* _Data block_:
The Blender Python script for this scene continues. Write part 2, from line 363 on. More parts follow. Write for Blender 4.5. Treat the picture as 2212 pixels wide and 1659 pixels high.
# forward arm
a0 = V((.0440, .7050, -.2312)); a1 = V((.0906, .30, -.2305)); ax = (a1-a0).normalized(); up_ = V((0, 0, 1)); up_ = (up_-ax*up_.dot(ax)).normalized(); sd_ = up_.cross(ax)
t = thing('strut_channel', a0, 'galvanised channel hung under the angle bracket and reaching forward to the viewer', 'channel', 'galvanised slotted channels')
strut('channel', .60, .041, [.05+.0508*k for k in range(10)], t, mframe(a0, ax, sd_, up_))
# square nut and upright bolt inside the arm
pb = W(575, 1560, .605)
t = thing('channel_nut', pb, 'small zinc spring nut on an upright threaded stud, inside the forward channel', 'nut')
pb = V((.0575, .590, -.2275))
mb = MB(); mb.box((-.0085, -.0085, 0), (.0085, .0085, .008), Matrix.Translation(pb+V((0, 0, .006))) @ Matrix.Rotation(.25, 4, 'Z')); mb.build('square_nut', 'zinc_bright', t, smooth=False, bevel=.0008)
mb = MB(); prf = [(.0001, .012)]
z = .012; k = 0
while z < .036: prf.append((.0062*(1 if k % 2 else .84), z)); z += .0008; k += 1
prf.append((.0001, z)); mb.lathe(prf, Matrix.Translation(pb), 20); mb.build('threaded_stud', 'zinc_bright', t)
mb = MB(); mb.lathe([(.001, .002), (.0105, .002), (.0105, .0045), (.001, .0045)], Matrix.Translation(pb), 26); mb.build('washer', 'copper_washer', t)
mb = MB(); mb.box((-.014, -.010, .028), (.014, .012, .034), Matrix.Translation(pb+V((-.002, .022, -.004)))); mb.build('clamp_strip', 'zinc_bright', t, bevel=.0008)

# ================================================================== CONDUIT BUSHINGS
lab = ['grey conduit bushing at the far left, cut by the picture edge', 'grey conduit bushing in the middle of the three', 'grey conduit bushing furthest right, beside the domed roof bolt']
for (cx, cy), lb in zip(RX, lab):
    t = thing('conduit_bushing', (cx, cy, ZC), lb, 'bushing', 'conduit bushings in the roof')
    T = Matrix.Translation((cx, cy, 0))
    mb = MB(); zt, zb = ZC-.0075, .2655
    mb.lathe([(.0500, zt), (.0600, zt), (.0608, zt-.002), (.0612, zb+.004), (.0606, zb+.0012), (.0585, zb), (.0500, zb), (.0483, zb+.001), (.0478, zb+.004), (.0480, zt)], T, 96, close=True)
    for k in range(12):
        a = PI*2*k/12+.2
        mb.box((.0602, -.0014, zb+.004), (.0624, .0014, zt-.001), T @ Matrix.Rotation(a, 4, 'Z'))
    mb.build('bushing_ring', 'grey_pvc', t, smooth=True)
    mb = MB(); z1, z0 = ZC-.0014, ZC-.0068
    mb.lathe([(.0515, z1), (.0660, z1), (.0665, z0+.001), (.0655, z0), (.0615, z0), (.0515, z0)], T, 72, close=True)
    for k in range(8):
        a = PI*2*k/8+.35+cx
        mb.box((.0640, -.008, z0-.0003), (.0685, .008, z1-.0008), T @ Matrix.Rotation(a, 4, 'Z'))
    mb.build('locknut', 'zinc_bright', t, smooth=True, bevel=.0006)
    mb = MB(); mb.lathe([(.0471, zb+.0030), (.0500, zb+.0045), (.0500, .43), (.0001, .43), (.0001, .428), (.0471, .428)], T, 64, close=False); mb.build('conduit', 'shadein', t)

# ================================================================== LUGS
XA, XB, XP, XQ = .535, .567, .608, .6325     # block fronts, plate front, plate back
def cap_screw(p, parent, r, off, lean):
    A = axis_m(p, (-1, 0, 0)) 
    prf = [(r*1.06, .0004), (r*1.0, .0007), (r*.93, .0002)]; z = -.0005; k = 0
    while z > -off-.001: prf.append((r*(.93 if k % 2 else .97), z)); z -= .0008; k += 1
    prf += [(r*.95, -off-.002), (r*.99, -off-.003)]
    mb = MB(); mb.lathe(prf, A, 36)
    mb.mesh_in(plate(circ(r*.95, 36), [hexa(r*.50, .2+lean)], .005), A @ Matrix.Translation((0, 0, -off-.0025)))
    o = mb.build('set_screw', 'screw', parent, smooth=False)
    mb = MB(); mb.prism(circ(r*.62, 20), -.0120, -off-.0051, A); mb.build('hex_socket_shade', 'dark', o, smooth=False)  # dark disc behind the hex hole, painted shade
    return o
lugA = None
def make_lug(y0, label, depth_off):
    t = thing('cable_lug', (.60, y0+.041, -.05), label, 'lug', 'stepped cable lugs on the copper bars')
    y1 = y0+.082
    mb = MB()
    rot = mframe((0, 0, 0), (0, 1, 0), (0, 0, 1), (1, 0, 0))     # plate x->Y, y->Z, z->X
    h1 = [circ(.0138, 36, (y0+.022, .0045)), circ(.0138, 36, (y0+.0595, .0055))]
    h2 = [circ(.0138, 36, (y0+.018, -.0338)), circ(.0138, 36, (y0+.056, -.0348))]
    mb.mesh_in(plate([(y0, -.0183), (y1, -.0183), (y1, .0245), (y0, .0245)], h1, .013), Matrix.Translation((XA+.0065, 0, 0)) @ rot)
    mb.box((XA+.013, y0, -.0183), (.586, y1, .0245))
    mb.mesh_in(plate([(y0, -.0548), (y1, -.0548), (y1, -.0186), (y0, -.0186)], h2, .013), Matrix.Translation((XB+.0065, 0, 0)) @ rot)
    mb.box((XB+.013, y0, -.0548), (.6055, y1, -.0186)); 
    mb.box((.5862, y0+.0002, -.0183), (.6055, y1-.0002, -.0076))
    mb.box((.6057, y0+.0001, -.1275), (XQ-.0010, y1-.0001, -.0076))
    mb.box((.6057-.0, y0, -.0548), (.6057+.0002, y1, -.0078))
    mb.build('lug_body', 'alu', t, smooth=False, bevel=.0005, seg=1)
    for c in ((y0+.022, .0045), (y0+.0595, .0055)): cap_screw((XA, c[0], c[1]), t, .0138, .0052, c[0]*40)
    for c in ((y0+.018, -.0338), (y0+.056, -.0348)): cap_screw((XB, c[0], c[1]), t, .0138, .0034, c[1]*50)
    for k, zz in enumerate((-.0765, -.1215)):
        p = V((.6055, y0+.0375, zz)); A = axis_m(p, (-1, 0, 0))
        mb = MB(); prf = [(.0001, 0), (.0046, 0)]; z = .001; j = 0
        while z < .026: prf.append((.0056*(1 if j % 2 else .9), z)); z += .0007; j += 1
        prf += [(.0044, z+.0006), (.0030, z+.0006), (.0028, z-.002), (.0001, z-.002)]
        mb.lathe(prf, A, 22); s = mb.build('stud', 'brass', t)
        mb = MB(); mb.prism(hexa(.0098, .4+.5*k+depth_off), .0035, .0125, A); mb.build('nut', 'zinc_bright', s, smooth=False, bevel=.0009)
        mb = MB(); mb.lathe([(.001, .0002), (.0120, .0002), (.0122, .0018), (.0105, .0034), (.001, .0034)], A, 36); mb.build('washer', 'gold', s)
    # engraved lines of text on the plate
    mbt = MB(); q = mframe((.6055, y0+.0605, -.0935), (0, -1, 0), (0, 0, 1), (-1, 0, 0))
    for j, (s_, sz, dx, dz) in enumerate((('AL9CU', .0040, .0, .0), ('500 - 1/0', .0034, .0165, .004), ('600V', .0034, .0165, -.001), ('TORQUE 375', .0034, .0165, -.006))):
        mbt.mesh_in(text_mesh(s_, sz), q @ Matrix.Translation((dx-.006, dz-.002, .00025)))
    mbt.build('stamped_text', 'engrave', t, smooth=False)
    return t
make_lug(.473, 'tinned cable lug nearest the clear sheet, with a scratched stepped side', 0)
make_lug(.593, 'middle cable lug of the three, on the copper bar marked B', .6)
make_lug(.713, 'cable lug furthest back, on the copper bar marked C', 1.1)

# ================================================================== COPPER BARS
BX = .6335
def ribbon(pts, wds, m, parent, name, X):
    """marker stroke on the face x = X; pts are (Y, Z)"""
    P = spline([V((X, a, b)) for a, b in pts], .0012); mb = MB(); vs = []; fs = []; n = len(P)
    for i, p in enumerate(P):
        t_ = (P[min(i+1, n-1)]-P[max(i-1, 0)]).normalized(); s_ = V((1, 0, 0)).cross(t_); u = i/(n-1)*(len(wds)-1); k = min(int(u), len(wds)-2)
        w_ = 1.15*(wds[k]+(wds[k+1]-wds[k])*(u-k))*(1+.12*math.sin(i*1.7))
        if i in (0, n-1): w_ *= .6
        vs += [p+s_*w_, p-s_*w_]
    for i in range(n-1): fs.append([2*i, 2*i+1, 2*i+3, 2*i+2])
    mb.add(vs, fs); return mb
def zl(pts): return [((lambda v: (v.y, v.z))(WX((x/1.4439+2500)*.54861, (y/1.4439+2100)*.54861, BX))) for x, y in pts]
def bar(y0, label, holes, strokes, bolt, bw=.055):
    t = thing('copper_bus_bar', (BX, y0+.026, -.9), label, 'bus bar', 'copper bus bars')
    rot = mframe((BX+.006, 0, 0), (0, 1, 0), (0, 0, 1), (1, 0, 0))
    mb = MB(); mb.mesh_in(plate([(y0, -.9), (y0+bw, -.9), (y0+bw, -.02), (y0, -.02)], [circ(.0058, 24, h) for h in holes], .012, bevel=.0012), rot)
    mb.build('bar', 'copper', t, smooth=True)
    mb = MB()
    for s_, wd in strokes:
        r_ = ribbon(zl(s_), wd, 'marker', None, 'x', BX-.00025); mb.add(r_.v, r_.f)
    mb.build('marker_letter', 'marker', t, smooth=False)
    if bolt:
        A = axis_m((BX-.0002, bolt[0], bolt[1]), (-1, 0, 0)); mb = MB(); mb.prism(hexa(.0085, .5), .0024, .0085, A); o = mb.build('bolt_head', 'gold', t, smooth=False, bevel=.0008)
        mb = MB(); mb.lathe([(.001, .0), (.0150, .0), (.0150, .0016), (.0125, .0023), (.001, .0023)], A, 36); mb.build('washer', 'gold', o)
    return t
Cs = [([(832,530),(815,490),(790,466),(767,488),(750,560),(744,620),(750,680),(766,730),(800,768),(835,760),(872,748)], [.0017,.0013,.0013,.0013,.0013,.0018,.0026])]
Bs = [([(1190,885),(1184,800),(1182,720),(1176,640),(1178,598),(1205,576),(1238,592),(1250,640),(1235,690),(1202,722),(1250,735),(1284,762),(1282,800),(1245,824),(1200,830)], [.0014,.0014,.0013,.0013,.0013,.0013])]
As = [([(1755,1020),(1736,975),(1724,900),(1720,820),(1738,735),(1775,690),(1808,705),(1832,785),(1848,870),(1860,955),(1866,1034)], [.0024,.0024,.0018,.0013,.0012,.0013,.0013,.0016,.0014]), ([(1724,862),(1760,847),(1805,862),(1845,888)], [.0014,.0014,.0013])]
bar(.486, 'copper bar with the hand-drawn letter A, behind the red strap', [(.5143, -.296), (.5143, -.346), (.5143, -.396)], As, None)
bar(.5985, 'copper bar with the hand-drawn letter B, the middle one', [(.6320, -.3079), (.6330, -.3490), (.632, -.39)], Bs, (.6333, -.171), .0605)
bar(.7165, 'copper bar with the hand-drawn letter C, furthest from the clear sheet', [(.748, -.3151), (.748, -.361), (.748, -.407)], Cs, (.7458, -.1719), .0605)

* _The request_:
Search the data for the string "picture" and copy each line where it appears.

* _Finished task_:
The Blender Python script for this scene continues. Write part 2, from line 363 on. More parts follow. Write for Blender 4.5. Treat the picture as 2212 pixels wide and 1659 pixels high.
lab = ['grey conduit bushing at the far left, cut by the picture edge', 'grey conduit bushing in the middle of the three', 'grey conduit bushing furthest right, beside the domed roof bolt']